I see a world where, from childhood on, we're able to flower more coherently from the beginning. Yes, we need an identity inside of this physical world to be able to. Yet so much human potential is lost through trying to fit into the world that we've built. This extractive and performative world we've built tends to be less male. It's more masculine, more linear, logical, mechanical, performative. And I know that there's a way of being that is far more aligned to true human nature. For the rest of my life, I'll dedicate my life to being part of fostering that more coherent, more loving, more whole way of being that's available to us.

Aneta (45:43): So beautiful. Katherine, just thank you for being such a bright light and for just for really honoring your own truth and then being able to share that with others because what you've shared today is just how when we do that and others observe us being able to do it, it gives others the courage to maybe to step out and to have that conversation or to share something that they were ashamed of or they felt guilty about that allows us to unburden ourselves and really create more for more blessings and for us to be able to do more in the world as well. I definitely want to come and visit. You showed me around a little bit before we started recording. It's stunning. Go to the website, take a look at it. It's so beautiful. We will include all for the book, for the show, and the show notes. I can't wait to listen to the conversations.

Katherine (46:22): Look at the black and their fat on the back. can see the clothes.

Aneta (46:34): Your podcast launches a day after my birthday, so that will be fantastic. can't wait to listen. Thank you. And I ask the final question, which is, what does it mean to you to live the width of your life?

Katherine (46:48): My goodness. Today I get to live the width of my life. I experience the fullness of human emotion every day. It's not suppressed; I get to experience all of it. And I get to experience with a level of presence the beauty of this planet, the beauty of the human soul, and the human being in a way that I could have never imagined. And one of the things you hear on our spiritual journey is I am. I amness, or to be, capital B. I feel so blessed to be who I am. And it's not the space. It's not the lavender rose behind me. It's just to be curious and sense-making and loving and expressive through writing and through creating space for other human planet's nature stories. That's the greatest gift. It's not even, it's width, it's wide, it's deep, it's five-dimensional, it's 12 dimensions. I feel so blessed to have met you.
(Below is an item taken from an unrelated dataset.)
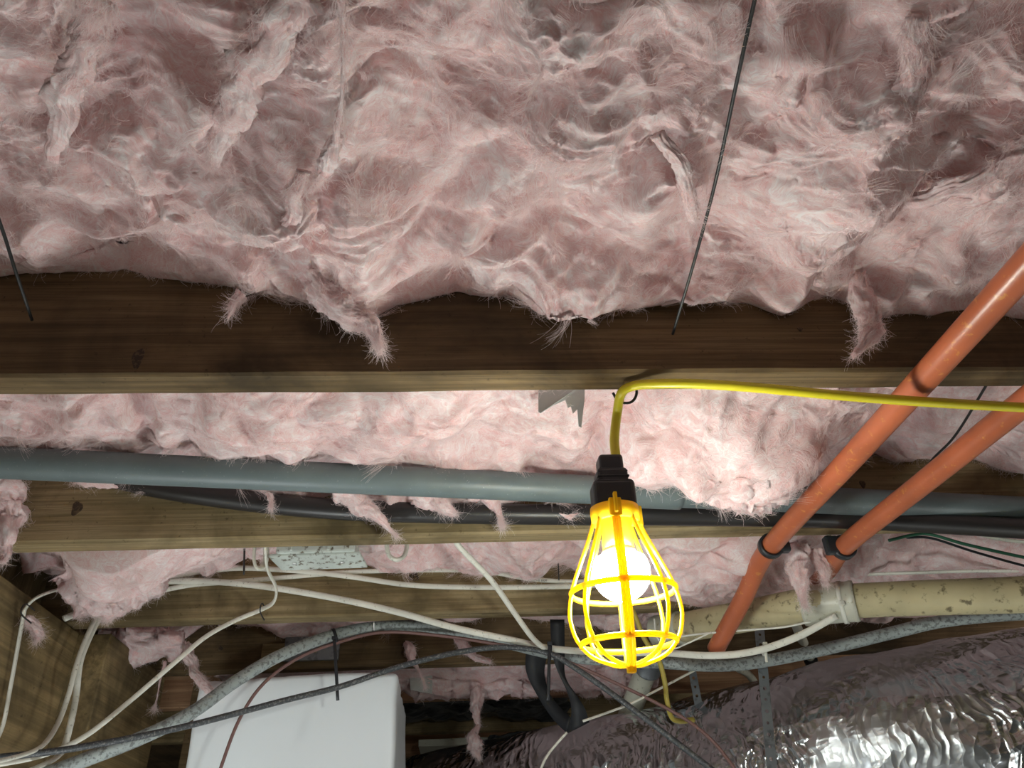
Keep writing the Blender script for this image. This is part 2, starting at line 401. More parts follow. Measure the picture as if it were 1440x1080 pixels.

To see what you're doing in the world. And I feel so blessed to just be, to be able to be and express all of me in my I am-ness. And I wish that for every human being. I wish for a level of self-love, self-expression, and homeness that is available for every human being. And if my small part in that is my story or helping create a platform for other people's stories that contribute to the awakening that's available in everyone, I'll do that for the rest of my life.

Aneta (48:42): There you go. I love that. Thank you so much, Katherine. Until we meet again.

Katherine (48:48): Thank you so much.